Rarely am I at a loss for words when writing – fact is, I feel like I’m cheating here – but the above explains my thinking so well that I do not mind relying on it. In the “Great Work,” to borrow a phrase, there is room for Masons of most faith traditions to labor side by side if they want to. I do avoid saying “all” traditions, because somewhere there must be something that cannot fit, and because “all” connotes an absolutism that I sensed from that Facebook photo in the first place.

I am happy for my friends in the photograph. Almost all are smiling, their countenances revealing the satisfaction bubbling from within.
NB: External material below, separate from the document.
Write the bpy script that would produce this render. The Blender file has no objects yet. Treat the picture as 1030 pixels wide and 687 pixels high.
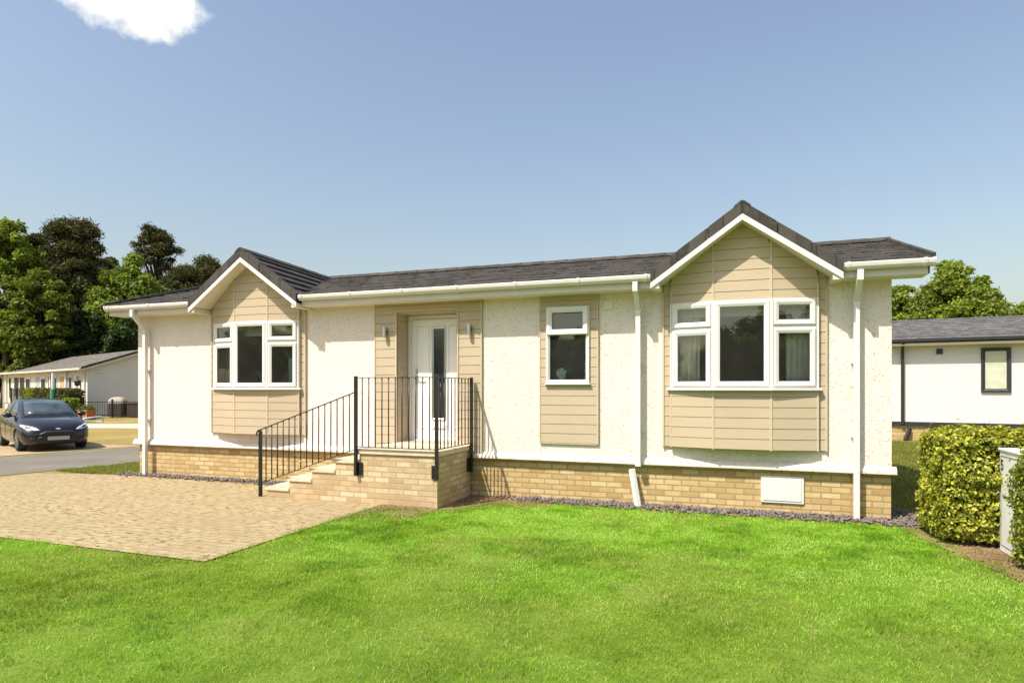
import bpy, bmesh, math, random
import numpy as np
from mathutils import Vector, Matrix
from mathutils.bvhtree import BVHTree
random.seed(7); RNG = np.random.default_rng(11)
SC = bpy.context.scene
COL = SC.collection
PI = math.pi; rad = math.radians

# ------------------------------------------------------------------ camera pose (world = house frame: x along front wall, y into house)
CAM = Vector((10.499, -8.735, 1.61)); YAW = math.atan2(0.33885, 0.94084)
RX = Vector((math.cos(YAW), math.sin(YAW), 0)); FW = Vector((-math.sin(YAW), math.cos(YAW), 0))
def camw(X, Y, z=0.0):
    p = CAM + RX*X + FW*Y
    return Vector((p.x, p.y, z))

# ------------------------------------------------------------------ materials
class N:
    def __init__(s, name):
        s.m = bpy.data.materials.new(name); s.m.use_nodes = True
        s.t = s.m.node_tree; s.b = s.t.nodes['Principled BSDF']; s.out = s.t.nodes['Material Output']
    def n(s, typ, **kw):
        nd = s.t.nodes.new(typ)
        for k, v in kw.items():
            if k.startswith('_'): setattr(nd, k[1:], v)
            else:
                key = int(k[1:]) if k[0] == 'i' and k[1:].isdigit() else k.replace('__', ' ')
                if isinstance(v, bpy.types.NodeSocket): s.t.links.new(v, nd.inputs[key])
                else: nd.inputs[key].default_value = v
        return nd
    def l(s, a, b): s.t.links.new(a, b)
    def set(s, **kw):
        for k, v in kw.items():
            k = k.replace('__', ' ')
            if isinstance(v, bpy.types.NodeSocket): s.l(v, s.b.inputs[k])
            else: s.b.inputs[k].default_value = v
        return s
    def coord(s): return s.n('ShaderNodeTexCoord').outputs['Object']
    def wpos(s): return s.n('ShaderNodeNewGeometry').outputs['Position']
    def noise(s, vec, scale, detail=4, rough=.55):
        return s.n('ShaderNodeTexNoise', Vector=vec, Scale=scale, Detail=detail, Roughness=rough).outputs['Fac']
    def ramp(s, fac, *stops):
        r = s.n('ShaderNodeValToRGB', Fac=fac); e = r.color_ramp.elements
        while len(e) < len(stops): e.new(.5)
        for i, (p, c) in enumerate(stops):
            e[i].position = p; e[i].color = (c, c, c, 1) if isinstance(c, (int, float)) else (*c, 1)
        return r.outputs['Color']
    def mix(s, fac, a, b, mode='MIX'):
        m = s.n('ShaderNodeMix', _data_type='RGBA', _blend_type=mode)
        for k, v in ((0, fac), (6, a), (7, b)):
            if isinstance(v, bpy.types.NodeSocket): s.l(v, m.inputs[k])
            elif k == 0: m.inputs[0].default_value = v
            else: m.inputs[k].default_value = (*v, 1)
        return m.outputs[2]
    def math(s, op, a, b=0.0):
        m = s.n('ShaderNodeMath', _operation=op)
        for k, v in ((0, a), (1, b)):
            if isinstance(v, bpy.types.NodeSocket): s.l(v, m.inputs[k])
            else: m.inputs[k].default_value = v
        return m.outputs[0]
    def bump(s, h, strength=.3, dist=.01):
        b = s.n('ShaderNodeBump', Height=h, Strength=strength, Distance=dist)
        s.l(b.outputs[0], s.b.inputs['Normal'])

def plain(name, c, rough=.5, metal=0., var=.06, vscale=6., spec=.5):
    k = N(name); v = k.coord()
    f = k.noise(v, vscale, 5)
    col = k.ramp(f, (.3, tuple(x*(1-var) for x in c)), (.7, tuple(min(1, x*(1+var)) for x in c)))
    k.set(Base__Color=col, Roughness=k.math('ADD', k.math('MULTIPLY', f, .15), rough-.07), Metallic=metal, Specular__IOR__Level=spec)
    return k.m

def render_mat(name, c, dark):
    k = N(name); v = k.coord()
    big = k.noise(v, .8, 4)
    base = k.ramp(big, (.3, tuple(x*.955 for x in c)), (.7, c))
    # pebbledash: small pits and grains
    vor = k.n('ShaderNodeTexVoronoi', Vector=v, Scale=75., _feature='F1').outputs['Distance']
    n2 = k.noise(v, 120, 3, .6); n3 = k.noise(v, 9, 3, .6)
    pit = k.math('MULTIPLY', k.ramp(k.noise(v, 32, 3, .55), (.545, 0.), (.63, 1.)), k.ramp(n3, (.40, .1), (.58, 1.)))
    # weather streaks
    mp = k.n('ShaderNodeMapping', Vector=v, Scale=(3.2, 3.2, .25)).outputs[0]
    st = k.ramp(k.noise(mp, 2.2, 5), (.52, 0.), (.75, .22))
    col = k.mix(pit, base, dark); col = k.mix(st, col, tuple(x*.8 for x in c))
    k.set(Base__Color=col, Roughness=.93, Specular__IOR__Level=.2)
    h = k.math('SUBTRACT', k.math('ADD', k.math('MULTIPLY', vor, .8), k.math('MULTIPLY', n2, .6)), k.math('MULTIPLY', pit, 1.2))
    k.bump(h, .5, .006)
    return k.m

def brick_mat(name, cols, mortar, bw=.225, rh=.075, ms=.006, rot=False, flat=False, soil=None):
    k = N(name); v = k.coord()
    sx = k.n('ShaderNodeSeparateXYZ', Vector=v)
    if flat: vec = k.n('ShaderNodeCombineXYZ', X=sx.outputs[0], Y=sx.outputs[1]).outputs[0]
    else: vec = k.n('ShaderNodeCombineXYZ', X=k.math('ADD', sx.outputs[0], sx.outputs[1]), Y=sx.outputs[2]).outputs[0]
    # slight waviness of the courses
    wob = k.n('ShaderNodeTexNoise', Vector=vec, Scale=3., Detail=2.).outputs['Color']
    vec2 = k.n('ShaderNodeVectorMath', _operation='MULTIPLY_ADD', i0=wob, i1=(.006, .006, 0), i2=vec).outputs[0]
    bt = k.n('ShaderNodeTexBrick', Vector=vec2, Scale=1., Color1=(0, 0, 0, 1), Color2=(1, 1, 1, 1), Mortar=(.5, .5, .5, 1), Bias=0.)
    bt.inputs['Mortar Size'].default_value = ms; bt.inputs['Brick Width'].default_value = bw; bt.inputs['Row Height'].default_value = rh
    bt.inputs['Mortar Smooth'].default_value = .25; bt.offset = .5
    n = len(cols)
    bc = k.ramp(bt.outputs['Color'], *[(i/(n-1), c) for i, c in enumerate(cols)])
    n1 = k.noise(vec, 9, 6, .65); n2 = k.noise(vec, 60, 3, .6); n3 = k.noise(vec, .9, 4)
    bc = k.mix(k.ramp(n1, (.42, 0.), (.75, .42)), bc, tuple(x*.66 for x in cols[0]))
    bc = k.mix(k.ramp(n2, (.5, 0.), (.8, .25)), bc, tuple(min(1, x*1.25) for x in cols[-1]))
    mcol = k.mix(k.ramp(n1, (.35, 0.), (.7, .6)), mortar, tuple(x*.75 for x in mortar))
    col = k.mix(bt.outputs['Fac'], bc, mcol)
    if soil:
        sp = k.math('MULTIPLY', k.ramp(k.noise(vec, 5.5, 3, .6), (.5, 0.), (.62, 1.)), k.ramp(n3, (.38, .25), (.6, 1.)))
        jm = k.ramp(bt.outputs['Fac'], (.15, 0.), (.6, 1.))
        col = k.mix(k.math('MULTIPLY', sp, jm), col, soil)
        col = k.mix(k.ramp(n3, (.3, .0), (.75, .4)), col, tuple(min(1, x*1.3) for x in cols[-1]))
        mp = k.n('ShaderNodeMapping', Vector=vec, Scale=(9., 19., 1.)).outputs[0]
        spots = k.math('MULTIPLY', k.ramp(k.noise(mp, 1., 3, .55), (.535, 0.), (.62, 1.)), k.ramp(n3, (.35, .25), (.6, .85)))
        col = k.mix(spots, col, soil)
    k.set(Base__Color=col, Roughness=.9, Specular__IOR__Level=.25)
    h = k.math('ADD', k.math('MULTIPLY', bt.outputs['Fac'], -1.), k.math('MULTIPLY', n2, .35))
    k.bump(h, .7, .006)
    return k.m

def ground_mat(name, stops, scale=1.2, fine=45., bump=.6, spec=.1, rough=.95, mid=9.):
    k = N(name); v = k.wpos()
    f1 = k.noise(v, scale, 6, .6); f2 = k.noise(v, fine, 4, .7); f3 = k.noise(v, mid, 4, .6)
    f = k.math('ADD', k.math('ADD', k.math('MULTIPLY', f1, .45), k.math('MULTIPLY', f2, .3)), k.math('MULTIPLY', f3, .25))
    k.set(Base__Color=k.ramp(f, *stops), Roughness=rough, Specular__IOR__Level=spec)
    k.bump(k.math('ADD', f2, f3), bump, .02)
    return k.m

def leaf_mat(name, trans=.35, rough=.55, spec=.3, ts=(1.25, 1.3, .45)):
    k = N(name)
    a = k.n('ShaderNodeAttribute', _attribute_name='col').outputs['Color']
    k.set(Base__Color=a, Roughness=rough, Specular__IOR__Level=spec)
    tr = k.n('ShaderNodeBsdfTranslucent', Color=k.mix(1., a, ts, 'MULTIPLY'))
    mx = k.n('ShaderNodeMixShader', Fac=trans); k.l(k.b.outputs[0], mx.inputs[1]); k.l(tr.outputs[0], mx.inputs[2])
    k.l(mx.outputs[0], k.out.inputs[0])
    return k.m

def glass_mat(name, tint=(.82, .88, .86), rough=0., ior=1.55, base=.03):
    k = N(name); k.t.nodes.remove(k.b)
    g = k.n('ShaderNodeBsdfGlossy', Color=(1, 1, 1, 1), Roughness=rough)
    t = k.n('ShaderNodeBsdfTransparent', Color=(*tint, 1))
    fr = k.n('ShaderNodeFresnel', IOR=ior).outputs[0]
    wob = k.n('ShaderNodeBump', Height=k.noise(k.coord(), 1.6, 1), Strength=.05, Distance=.02).outputs[0]
    k.l(wob, g.inputs['Normal'])
    fac = k.math('ADD', k.math('MULTIPLY', fr, 1.7), base)
    mx = k.n('ShaderNodeMixShader', Fac=fac); k.l(t.outputs[0], mx.inputs[1]); k.l(g.outputs[0], mx.inputs[2])
    # pale diffuse veil: haze painted into the glass to lift the dark panes
    df = k.n('ShaderNodeBsdfDiffuse', Color=(.75, .72, .66, 1)); m2 = k.n('ShaderNodeMixShader', Fac=k.math('ADD', k.math('MULTIPLY', k.noise(k.coord(), 2.2, 4), .03), .004))
    k.l(mx.outputs[0], m2.inputs[1]); k.l(df.outputs[0], m2.inputs[2])
    k.l(m2.outputs[0], k.out.inputs[0])
    return k.m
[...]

Having read a little about Freemasonry over the years, to me it seems the history of Freemasonry essentially is the story of Masons segregating themselves from other Masons. Try it for yourself: Start with Saint John Baptist Day 1717 when four lodges did you know what, and look at every group that either arose or splintered from another, each claiming to offer the whole Truth and nothing but. In the Christian-only fraternities within Freemasonry, I believe we see not only the promise of a sectarian truth – the “concepts and categories” mentioned by our magazine writer – but also the rejection of Enlightenment thinking (e.g. Anderson’s Constitutions’ Charge Concerning God and Religion) which is the guiding philosophy that enabled Freemasonry to spread throughout the world and endure the centuries so strongly... that it has been able to come into the lives of the very men in the photo.

That’s all I got. I desire neither to change nor intrude into what is, and I hope never to discuss this on The Magpie again. No calls please.